Dias antes de a COP27 arrancar em Sharm el-Sheikh, no Egipto, dezenas de pessoas foram detidas por estarem a convocar protestos para uma altura em que jornalistas de todo o mundo lhes garantiriam palco. A denúncia foi feita pela Human Rights Watch.
Já a Reuters deu conta no início do mês de um aumento de agentes de segurança à paisana, nas ruas, que mandavam parar pessoas e verificavam os seus telemóveis. E foi imposta uma série de restrições que por estes dias limitam substancialmente os passos de activistas pró-democracia, ambientais ou de quaisquer outras causas que possam representar um embaraço para o regime de Abdel Fattah el-Sisi, como várias notícias internacionais têm dado conta.
Será sempre algo inglório. A COP é o tipo de acontecimento — pelas mais altas figuras da política mundial que envolve e pela gravidade dos temas em discussão — que não ajuda a empurrar questões difíceis para debaixo do tapete. Há dias, vários escritores, Nobel da Literatura, aproveitaram-no para lançar uma carta em que apelam aos líderes internacionais para pressionarem o Egipto: pedem a libertação de “milhares” de presos políticos “injustamente” presos. Estima-se que existam 60 mil no país. Um deles, diz a Amnistia Internacional, pode não resistir à greve de fome que intensificou nos últimos dias e morrer antes de a COP acabar.

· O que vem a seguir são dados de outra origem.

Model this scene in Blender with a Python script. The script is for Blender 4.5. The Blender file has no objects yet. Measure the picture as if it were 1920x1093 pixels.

É Alaa Abd el-Fattah, protagonista da Primavera Árabe.
Há quem acuse o Egipto de greenwashing, termo que entrou na linguagem comum para classificar a autopromoção de uma entidade que alega que se importa muito com o ambiente sem que essa preocupação seja genuína. Mas é mais do que isso. O jornal britânico The Guardian coloca a questão assim: “O que importa ao Egipto é tentar recuperar um ar de respeitabilidade. Por isso, é o anfitrião da COP27.”
É impossível não pensar no Mundial de Futebol no Qatar, país onde paira a suspeita de que milhares tenham morrido a trabalhar em condições degradantes na construção dos estádios. E onde a Federação Internacional de Jornalistas teme que seja quase impossível durante o evento, que está prestes a começar, reportar temas como “abusos de direitos humanos”.
Nos próximos dias vamos falar muito da COP. A brutal frase com que o secretário-geral das Nações Unidas, António Guterres, arrancou a cimeira — “Estamos numa auto-estrada para o inferno” —, para depois pedir um “Pacto de Solidariedade Climática”, vai ficar a ressoar pelo menos até ao fim dos trabalhos, no dia 18. Mas é essencial que não haja contemplações com o que se passa no país que é por estes dias a casa da COP. Clima e direitos humanos são inseparáveis.